The wide-ranging investigation www.nippa.com.au comes to the conclusion that in-plants are the centres of the changes that are transforming the printing and publishing industries. Mainly precipitated by the adoption of digital technologies, it is fuelled by the replacement of workflows based on the physical exchange of goods and services with workflows structured around online transactions. This is a move towards use, users and user environments as compared to the traditional focus on products, consumers and consumer behaviour.
The White Paper was presented to NIPPA members at this week’s Darwin conference by David Harrison, president, who encouraged the industry to take up its findings and gain a clearer understanding of where the value lies in the new relationships between printing and publishing. “It is a very valuable study and reinforces the key role and the opportunities that face our members in the transformation of the industry. Digital processes have changed everything and we are the sector that has the skills to help manage the new ways of producing information for clients.”
He paid tribute to the funding and organising role of Canon in the creation of the White Paper. “We asked them how they could contribute to our industry and to their credit they came up with this key initiative.”
Steve Brown, marketing manager Canon Production, was adamant that he did not want the White Paper to be seen as a company branded exercise. “This is not about Canon, this is an independent report on a vital sector by a professional industry analyst. We want to ensure that the White Paper is of value to the whole industry and its adoption and circulation is not limited by any perception that it is the work of one supplier.”
What is effective and what is valuable?
The 55-page document draws a key distinction between effective and valuable in-plant facilities, contrasting the essential but limited ambition of an in-plant operation that concentrates solely on the delivery of printed products using its own equipment, with the more fundamentally valuable role of an integrated knowledge and alliance focused operation. A valuable in-plant becomes entwined in the product-service system that makes up the host organization’s core business. . . . the inplant forms organization-wide alliances with a wide range of divisions such as the library, the finance, information and IT departments, the bookshop and the data processing centre. Innovation flourishes, and the in-plant becomes enmeshed with the infrastructure of enterprise publishing, marketing, and information and knowledge management. There is a shift in the plant’s focus from print alone towards all types of output management, especially digital imaging.
Vines identifies facilities management (FM) as a threat to the in-plant sector and blames the current lack of understanding of convergence, digital imaging and the development of appropriate user environments for many of the problems that confront the sector. He points out that other professional groups, such as librarians in the higher education sector for instance, are being vested with major reform agendas, without necessarily having the core competencies and understanding of digital workflows and imaging solutions.

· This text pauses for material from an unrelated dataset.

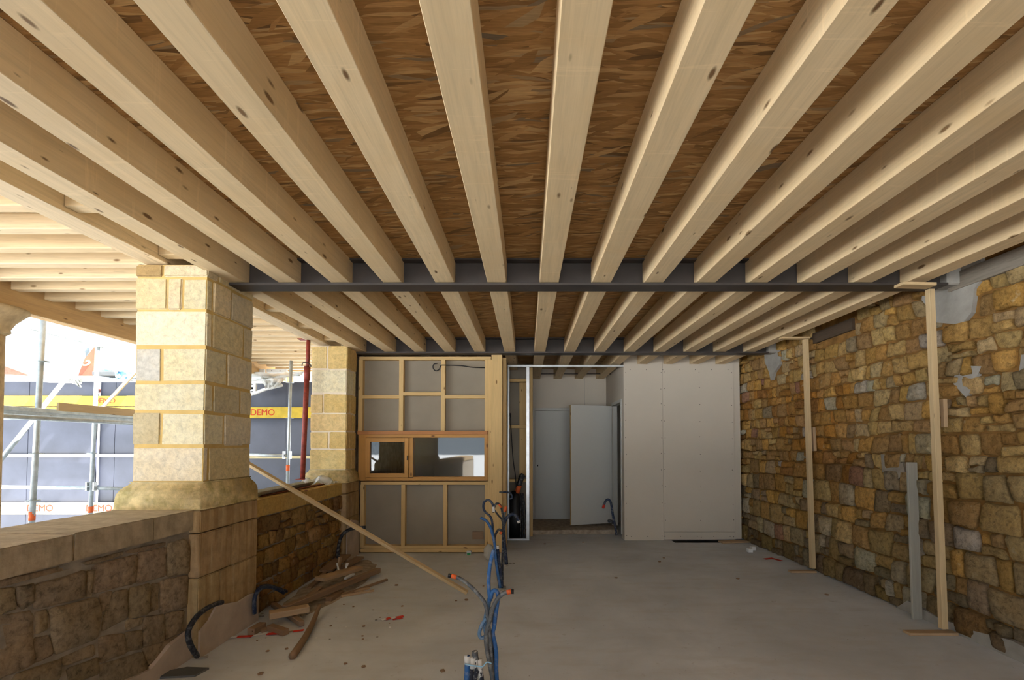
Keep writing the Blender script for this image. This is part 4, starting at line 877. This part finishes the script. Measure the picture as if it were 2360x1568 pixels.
drape('plastic_sheet', [(540, 860), (702, 858), (690, 868), (545, 880)], 7.85, 'sheet', 'clear plastic sheet draped over the white beams, upper fold')
drape('plastic_sheet', [(600, 868), (665, 866), (640, 892), (612, 896)], 7.85, 'sheet', 'clear plastic sheet hanging in a bunch below the white beams')
drape('plastic_sheet', [(-40, 862), (190, 868), (188, 885), (-40, 872)], 8.25, 'sheet', 'white plastic sheet lying over the upper deck at the far left')
drape('plastic_sheet', [(150, 872), (182, 870), (188, 893), (178, 890)], 8.2, 'sheet', 'corner of plastic sheet drooping below the upper deck')
drape('blue_tarpaulin', [(264, 857), (330, 855), (330, 868), (268, 876)], 8.1, 'bluebag', 'light blue tarpaulin on the deck edge left of the near pillar')
bm = bmesh.new(); bmesh.ops.create_icosphere(bm, subdivisions=3, radius=1)
for v in bm.verts: v.co = Vector((v.co.x*.1, v.co.y*.08, v.co.z*.07))*(1+noise.noise(v.co*2)*.4)
o = link('blue_bag', bmesh_done(bm, True), M['bluebag'], None, Matrix.Translation(AT(246, 852, Y=8.4))); tag(o, 'crumpled light blue bag on the upper deck', 'bag')
# brown sign pillar and distant roof
sg = empty('sign_pillar', AT(200, 862, Y=10)); tag(sg, 'brown sign panel with a gold swirl above the hoarding', 'sign')
slab('sign_panel', [AT(180, 866, Y=10), AT(215, 866, Y=10), AT(219, 796, Y=10), AT(206, 796, Y=10)], (0, .1, 0), M['brown'], sg)
tube('gold_swirl', [AT(x, y, Y=9.98) for x, y in ((199, 833), (204, 832), (206, 837), (201, 841), (195, 842), (191, 841))], .02, M['paleyel'], sg, 6)
hr = empty('far_house', (-17, 14, 0)); tag(hr, 'distant tiled house roof at the left picture edge behind the hoarding', 'house')
a, b = AT(-60, 836, Y=14), AT(62, 866, Y=14)
box('wall', (a.x-4, 14.2, 0), (b.x-.4, 18, b.z-.3), M['cement'], hr, 0)
slab('roof', [AT(-160, 836, Y=14), AT(5, 842, Y=14), AT(64, 864, Y=14), AT(64, 872, Y=14), AT(-160, 872, Y=14)], (0, 4, 0), M['tile'], hr)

Failure to address these strategic issues is likely to exacerbate the trend towards pillarisation (sic) of workflow. This has the potential to encourage the further outsourcing or FM of multiple functional areas such as office printing equipment, photocopier fleets, offset printing and IT functions.
He clearly states that the decision by an organization to outsource or FM could prove short sighted at a time when communications are rapidly converging, with may opportunities emerging for enterprises t leverage competitiveness across the board by having a valuable in-plant printing facility.